What intellectual avalanche should I address today?

Sexuality? The child youth problem? Sponges? Pornography? Jeremy Beadles death? Brittany’s demise? The American election? Waitangi day? Movies that contain only b-actors? Banana etiquette and the most efficient way to peel them? Tail gators and their eventual evolutionary extinction? Cellotape? Used tea spoons? The meaning of life? Chaos theory? Kerry Prendergast’s fantastic eye wear? The colour watermelon. The taste of black? Music that makes you feel wobbly? Rock stars that make your shake you head with disdain? Lions? Tigers? Bears? Obana? Osama? Obama? The Monarchy? The sports that most resemble the antics of Gladiatorial Rome? Sun glasses? The lack of truly memorable Disney movies at the moment? Our ever expanding universe? The scientific tradition of explaining the physical but never the spiritual? Paper clips? Male pattern baldness? Plastic trophies? Las Vegas? The melting of the Polar ice caps? Chocolate with chilli? Milli Vanilli? Madagascar? Alaska? Used tissue? Rook to King 4? Brown paper bags? The death of human innocence? The lies we buy into? Pencil sharpener shavings? The power of an encouraging remark? Death? Politics? Laughter? Pain? The one person that matters at the end of the day? The truth? The Lies? Gaviscon & pork pies? Apples? Pears? Bananas in pyjamas running down the stairs?

Hmmm – You know I don’t feel like writing about any of that stuff…
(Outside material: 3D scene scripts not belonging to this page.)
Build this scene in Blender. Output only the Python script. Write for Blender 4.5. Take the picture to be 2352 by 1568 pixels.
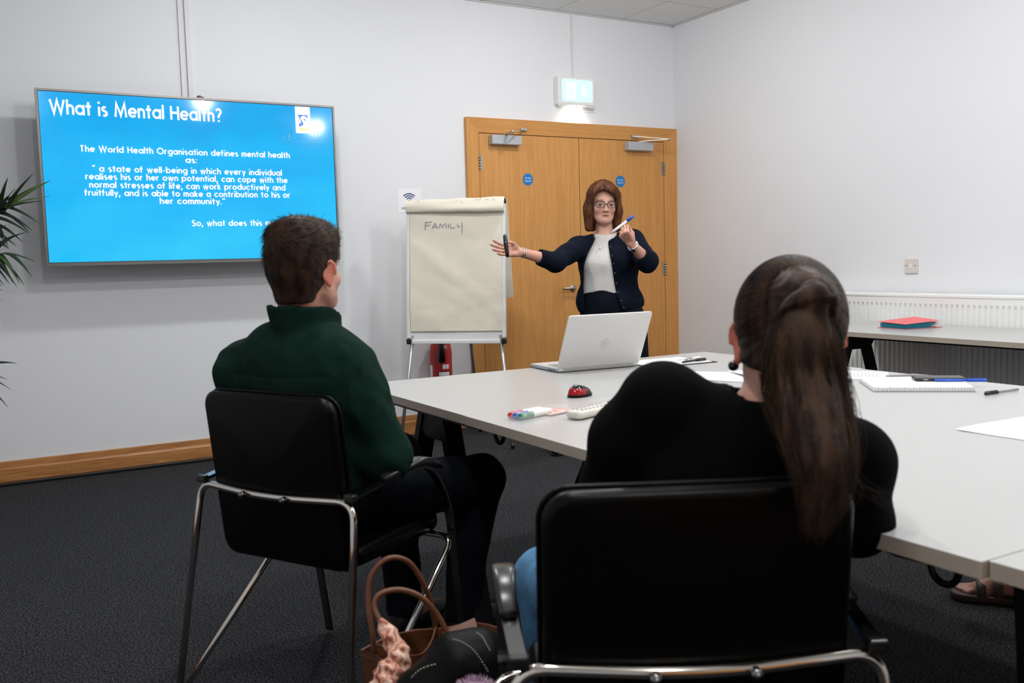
PEOPLE = (1, 1, 1, 1)      # which figures to build: man, ponytailed woman, trainer, person in sandals
import bpy, bmesh, math, random
import numpy as np
from mathutils import Vector, Matrix
for o in list(bpy.data.objects): bpy.data.objects.remove(o)
random.seed(7); RNG = np.random.default_rng(7)
SC = bpy.context.scene; COL = SC.collection
# ------------------------------------------------------------------ camera
FPX = 2156.8
CR = np.array([0.86525, -0.50065, -0.02637]); CU = np.array([0.06571, 0.06103, 0.99597]); CF = np.array([0.49815, 0.86283, -0.08589])
CF /= np.linalg.norm(CF); CR -= CF*(CR@CF); CR /= np.linalg.norm(CR); CU = np.cross(CR, CF)
CC = np.array([-4.8706, -5.8151, 1.1549])
cam = bpy.data.objects.new('camera', bpy.data.cameras.new('camera')); COL.objects.link(cam)
m = Matrix.Identity(4)
for i in range(3):
    m[i][0] = CR[i]; m[i][1] = CU[i]; m[i][2] = -CF[i]; m[i][3] = CC[i]
cam.matrix_world = m
cam.data.sensor_width = 36; cam.data.lens = FPX*36/2352; cam.data.clip_start = .05
cam.data.dof.use_dof = True; cam.data.dof.focus_distance = 5.4; cam.data.dof.aperture_fstop = 6.3
SC.camera = cam
# ------------------------------------------------------------------ world, exposure
w = bpy.data.worlds.new('world'); SC.world = w; w.use_nodes = True
w.node_tree.nodes['Background'].inputs[0].default_value = (.75, .85, 1, 1)
w.node_tree.nodes['Background'].inputs[1].default_value = .02
SC.view_settings.view_transform = 'Standard'; SC.view_settings.look = 'None'
SC.view_settings.gamma = 1; SC.view_settings.use_curve_mapping = False
SC.view_settings.exposure = 0.0
LIGHT_POWER = 37.0
LIGHT_XY = [(-3.4, -1.45), (-1.6, -1.45), (-3.4, -3.25), (-1.6, -3.25), (-4.35, -4.70), (-2.664, -4.70), (-1.0, -4.70), (-4.35, -6.08), (-1.017, -6.08)]

def at(u, v, d):
    """photograph pixel + depth along the view axis -> world point"""
    return CC + (CF + CR*(u-1176)/FPX + CU*(784-v)/FPX)*d

# ------------------------------------------------------------------ object helpers
def tag(o, label=None, cat=None, group=None, kind=None):
    if label: o['label'] = label
    if cat: o['category'] = cat
    if group: o['group'] = group
    if kind: o['kind'] = kind
    return o
def empty(name, loc=(0, 0, 0), rz=0, label=None, cat=None, group=None, kind=None):
    o = bpy.data.objects.new(name, None); COL.objects.link(o)
    o.location = loc; o.rotation_euler = (0, 0, rz); o.empty_display_size = .1
    return tag(o, label, cat, group, kind)
def link(name, me, mat=None, parent=None):
    o = bpy.data.objects.new(name, me); COL.objects.link(o)
    if mat is not None:
        for mm in (mat if isinstance(mat, (list, tuple)) else [mat]): me.materials.append(mm)
    if parent is not None: o.parent = parent
    return o
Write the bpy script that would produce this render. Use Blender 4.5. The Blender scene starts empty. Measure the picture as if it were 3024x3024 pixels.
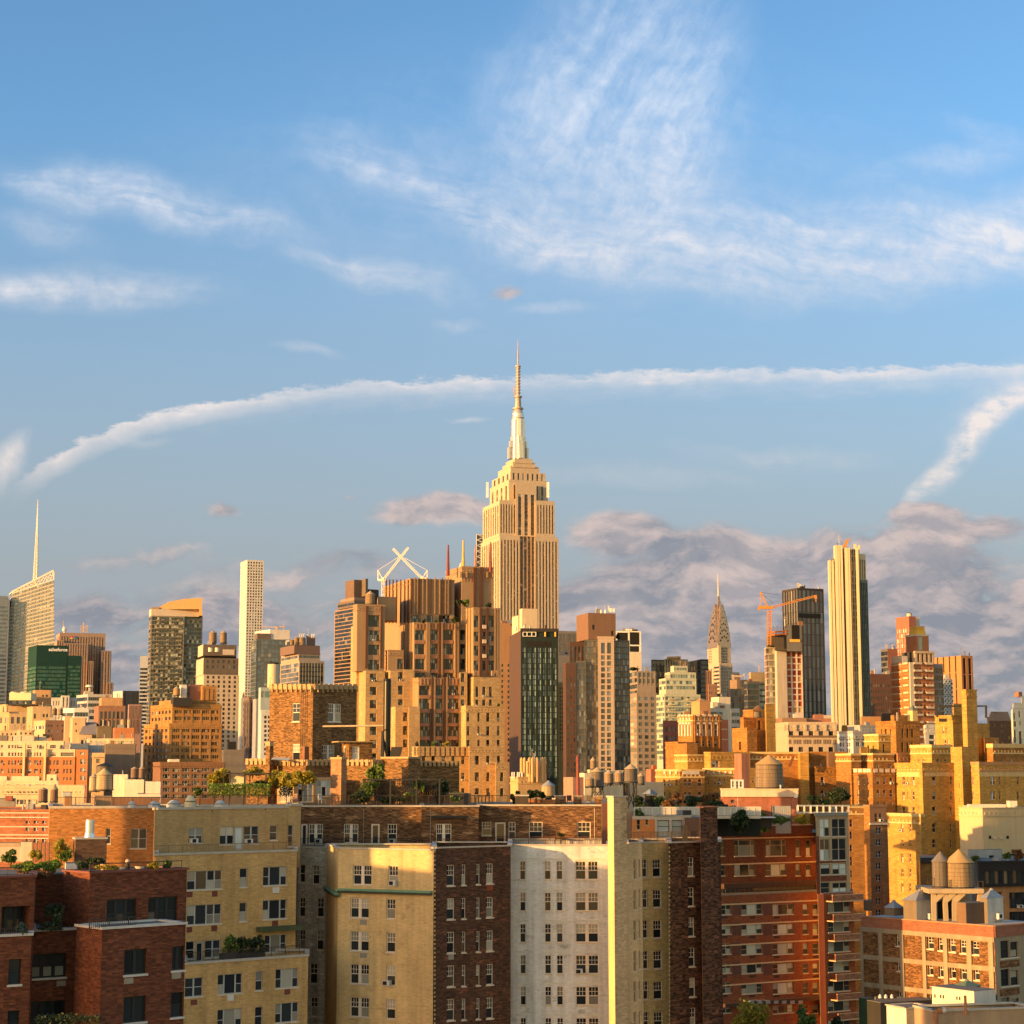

But I will say this - I do like cheese on toast. It tastes quite nice.

6 comments:

Elliot said...

Rats. I was really hoping to hear more about plastic trophies.

Toolman said...

Boy you dropped a question avalanche!

You should pick the question that most "gets your goat" each time you blog and write about it.

Oh and what does gravy have to do with cheese on toast - the 2 important bits of your post :P

Mechanicak Marksy said...

I'm actually glad you brought these questions up. For instance, i have been tormenting over the idea of my distaste for people who wear sunglasses in the middle of the winter, at 7pm, in a tube tunnel.

And what up with those damn monkeys peeling their bananas the wrong way around.. i mean, honestly...

Elkano said...

I've never tried cheese on toast with gravy on it...
That's probably for the best.

Fiddy said...

Wait wait wait... haven't you guys figured out that any type of food ANYWHERE can always be improved by adding more hot gravy? It's the dip-de-doo of dips! Hence the phrase "OMG DATS 2TALEE GRAVY KTHXBYE!"

And this is coming from a gowermette chef..

Elkano said...

Wow Fiddy - Such mellifluous words - Wisdom so scarce in this day and age. And uttered in such dulcet guttural murmurs.